↓

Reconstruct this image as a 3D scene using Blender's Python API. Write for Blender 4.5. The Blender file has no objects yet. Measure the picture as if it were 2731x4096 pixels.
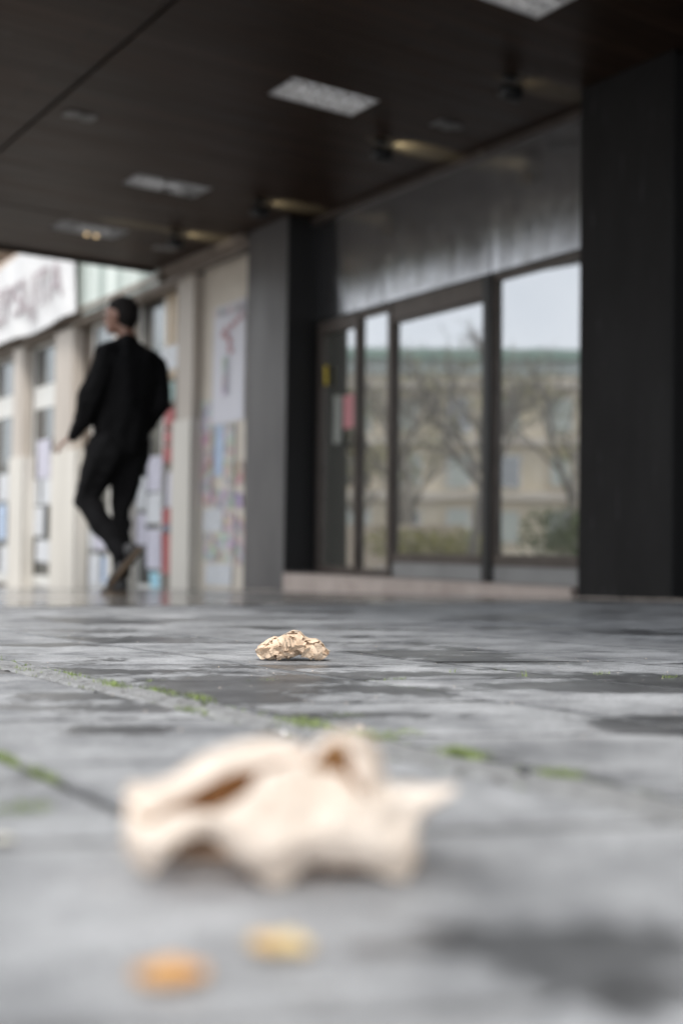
import bpy, bmesh, math, random
import numpy as np
from mathutils import Vector, Matrix, noise as mnoise

# ------------------------------------------------------------------ camera, world, sun, exposure
sc = bpy.context.scene
COL = sc.collection
R = math.radians
YAW = R(33.9)
FWD = Vector((math.sin(YAW), math.cos(YAW), 0)); RGT = Vector((math.cos(YAW), -math.sin(YAW), 0))
cam_d = bpy.data.cameras.new("camera"); cam = bpy.data.objects.new("camera", cam_d); COL.objects.link(cam)
cam.matrix_world = (Matrix.Translation((0, 0, .145)) @ Matrix.Rotation(-YAW, 4, 'Z')
                    @ Matrix.Rotation(R(91.57), 4, 'X') @ Matrix.Rotation(R(.7), 4, 'Z'))
cam_d.sensor_fit = 'HORIZONTAL'; cam_d.sensor_width = 24; cam_d.lens = 41.33
cam_d.clip_start = .02; cam_d.clip_end = 3000
cam_d.dof.use_dof = True; cam_d.dof.focus_distance = 1.85; cam_d.dof.aperture_fstop = 2.35
sc.camera = cam
w = bpy.data.worlds.new("World"); sc.world = w; w.use_nodes = True
wn, wl = w.node_tree.nodes, w.node_tree.links
bg = wn['Background']; bg.inputs['Strength'].default_value = .118
sky = wn.new('ShaderNodeTexSky'); sky.sky_type = 'NISHITA'; sky.sun_disc = False
SUN_EL, SUN_AZ = R(52), R(215)
sky.sun_elevation = SUN_EL; sky.sun_rotation = SUN_AZ
cl = wn.new('ShaderNodeTexNoise'); cl.inputs['Scale'].default_value = 2.2; cl.inputs['Detail'].default_value = 5
tc = wn.new('ShaderNodeTexCoord'); wl.new(tc.outputs['Generated'], cl.inputs['Vector'])
cr = wn.new('ShaderNodeValToRGB'); wl.new(cl.outputs['Fac'], cr.inputs['Fac'])
cr.color_ramp.elements[0].position = .3; cr.color_ramp.elements[0].color = (5.8, 6.1, 6.5, 1)
cr.color_ramp.elements[1].position = .75; cr.color_ramp.elements[1].color = (10.2, 10.2, 10.1, 1)
mx = wn.new('ShaderNodeMix'); mx.data_type = 'RGBA'; mx.inputs[0].default_value = .88
wl.new(sky.outputs[0], mx.inputs[6]); wl.new(cr.outputs[0], mx.inputs[7]); wl.new(mx.outputs[2], bg.inputs['Color'])
sd = bpy.data.lights.new("sun", 'SUN'); sun = bpy.data.objects.new("sun", sd); COL.objects.link(sun)
sd.energy = 1.5; sd.angle = R(14); sd.color = (1, .95, .88)
sdir = Vector((math.sin(SUN_AZ) * math.cos(SUN_EL), math.cos(SUN_AZ) * math.cos(SUN_EL), math.sin(SUN_EL)))
sun.rotation_euler = (-sdir).to_track_quat('-Z', 'Y').to_euler()
vs = sc.view_settings; vs.view_transform = 'Standard'; vs.look = 'None'; vs.gamma = 1; vs.use_curve_mapping = False
vs.exposure = 1.08
sc.cycles.max_bounces = 8; sc.cycles.glossy_bounces = 4; sc.cycles.transmission_bounces = 4
sc.cycles.caustics_reflective = False; sc.cycles.caustics_refractive = False

# ------------------------------------------------------------------ helpers
def tag(o, label=None, cat=None, group=None, kind=None):
    if label: o['label'] = label
    if cat: o['category'] = cat
    if group: o['group'] = group
    if kind: o['kind'] = kind
    return o
def empty(name, loc, label=None, cat=None, group=None):
    o = bpy.data.objects.new(name, None); COL.objects.link(o); o.location = loc; o.empty_display_size = .1
    return tag(o, label, cat, group)
def link(name, me, mat=None, parent=None, smooth=False):
    o = bpy.data.objects.new(name, me); COL.objects.link(o)
    if mat: me.materials.append(mat)
    if smooth: me.polygons.foreach_set('use_smooth', [True] * len(me.polygons))
    if parent:
        o.parent = parent; o.matrix_parent_inverse = Matrix.Translation(-Vector(parent_world(parent)))
    return o
def parent_world(p):
    v = Vector(p.location)
    return v
class MB:
    """collects shapes for ONE mesh"""
    def __init__(s): s.v = []; s.f = []; s.m = []
    def add(s, vs, fs, mi=0):
        b = len(s.v); s.v += [tuple(v) for v in vs]; s.f += [tuple(i + b for i in f) for f in fs]; s.m += [mi] * len(fs); return s
    def box(s, x0, x1, y0, y1, z0, z1, mi=0, bev=0):
        x0, x1 = min(x0, x1), max(x0, x1); y0, y1 = min(y0, y1), max(y0, y1); z0, z1 = min(z0, z1), max(z0, z1)
        if not bev:
            vs = [(x0, y0, z0), (x1, y0, z0), (x1, y1, z0), (x0, y1, z0), (x0, y0, z1), (x1, y0, z1), (x1, y1, z1), (x0, y1, z1)]
            return s.add(vs, [(3, 2, 1, 0), (4, 5, 6, 7), (0, 1, 5, 4), (1, 2, 6, 5), (2, 3, 7, 6), (3, 0, 4, 7)], mi)
        bm = bmesh.new(); bmesh.ops.create_cube(bm, size=1)
        for v in bm.verts: v.co = Vector(((x0 + x1) / 2 + v.co.x * (x1 - x0), (y0 + y1) / 2 + v.co.y * (y1 - y0), (z0 + z1) / 2 + v.co.z * (z1 - z0)))
        bmesh.ops.bevel(bm, geom=bm.edges[:], offset=bev, segments=2, affect='EDGES', profile=.7)
        bm.verts.ensure_lookup_table(); vs = [v.co[:] for v in bm.verts]; fs = [[v.index for v in f.verts] for f in bm.faces]; bm.free()
        return s.add(vs, fs, mi)
    def prism(s, poly, z0, z1, mi=0):
        n = len(poly); vs = [(x, y, z0) for x, y in poly] + [(x, y, z1) for x, y in poly]
        fs = [tuple(range(n - 1, -1, -1)), tuple(range(n, 2 * n))] + [(i, (i + 1) % n, (i + 1) % n + n, i + n) for i in range(n)]
        return s.add(vs, fs, mi)
    def tube(s, pts, rad, seg=10, mi=0):
        pts = [Vector(p) for p in pts]; rings = []
        rad = rad if isinstance(rad, (list, tuple)) else [rad] * len(pts)
        for i, p in enumerate(pts):
            t = (pts[min(i + 1, len(pts) - 1)] - pts[max(i - 1, 0)]).normalized()
            a = t.orthogonal().normalized() if i == 0 else (a - t * a.dot(t)).normalized()
            b = t.cross(a)
            rings.append([p + (a * math.cos(k * 2 * math.pi / seg) + b * math.sin(k * 2 * math.pi / seg)) * rad[i] for k in range(seg)])
        vs = [v for r_ in rings for v in r_]; fs = []
        for i in range(len(pts) - 1):
            for k in range(seg):
                k2 = (k + 1) % seg; fs.append((i * seg + k, i * seg + k2, (i + 1) * seg + k2, (i + 1) * seg + k))
        fs.append(tuple(range(seg - 1, -1, -1))); fs.append(tuple((len(pts) - 1) * seg + k for k in range(seg)))
        return s.add(vs, fs, mi)
    def ell(s, c, r, rot=None, sub=2, mi=0):
        bm = bmesh.new(); bmesh.ops.create_icosphere(bm, subdivisions=sub, radius=1)
        c = Vector(c)
        vs = []
        for v in bm.verts:
            q = Vector((v.co.x * r[0], v.co.y * r[1], v.co.z * r[2]))
            if rot: q = rot @ q
            vs.append(c + q)
        fs = [[v.index for v in f.verts] for f in bm.faces]; bm.free(); return s.add(vs, fs, mi)
    def mesh(s, name):
        me = bpy.data.meshes.new(name); me.from_pydata(s.v, [], s.f); me.update()
        if any(s.m): me.polygons.foreach_set('material_index', s.m)
        return me
    def build(s, name, mat=None, parent=None, smooth=False):
        mats = mat if isinstance(mat, (list, tuple)) else [mat]
        o = link(name, s.mesh(name), mats[0], parent, smooth)
        for m_ in mats[1:]: o.data.materials.append(m_)
        return o
def remesh(me, vox, name, smooth_it=4):
    o = bpy.data.objects.new('tmp', me); COL.objects.link(o)
    m = o.modifiers.new('r', 'REMESH'); m.mode = 'VOXEL'; m.voxel_size = vox; m.use_smooth_shade = True
    s_ = o.modifiers.new('s', 'SMOOTH'); s_.iterations = smooth_it; s_.factor = .5
    dg = bpy.context.evaluated_depsgraph_get(); dg.update()
    out = bpy.data.meshes.new_from_object(o.evaluated_get(dg)); out.name = name
    bpy.data.objects.remove(o); bpy.data.meshes.remove(me); return out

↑

From the first line of the listing above, repeat every line through the one holding "from mathutils import". Both ends count, and pictures stay out.

_Written reply_:
Reconstruct this image as a 3D scene using Blender's Python API. Write for Blender 4.5. The Blender file has no objects yet. Measure the picture as if it were 2731x4096 pixels.
import bpy, bmesh, math, random
import numpy as np
from mathutils import Vector, Matrix, noise as mnoise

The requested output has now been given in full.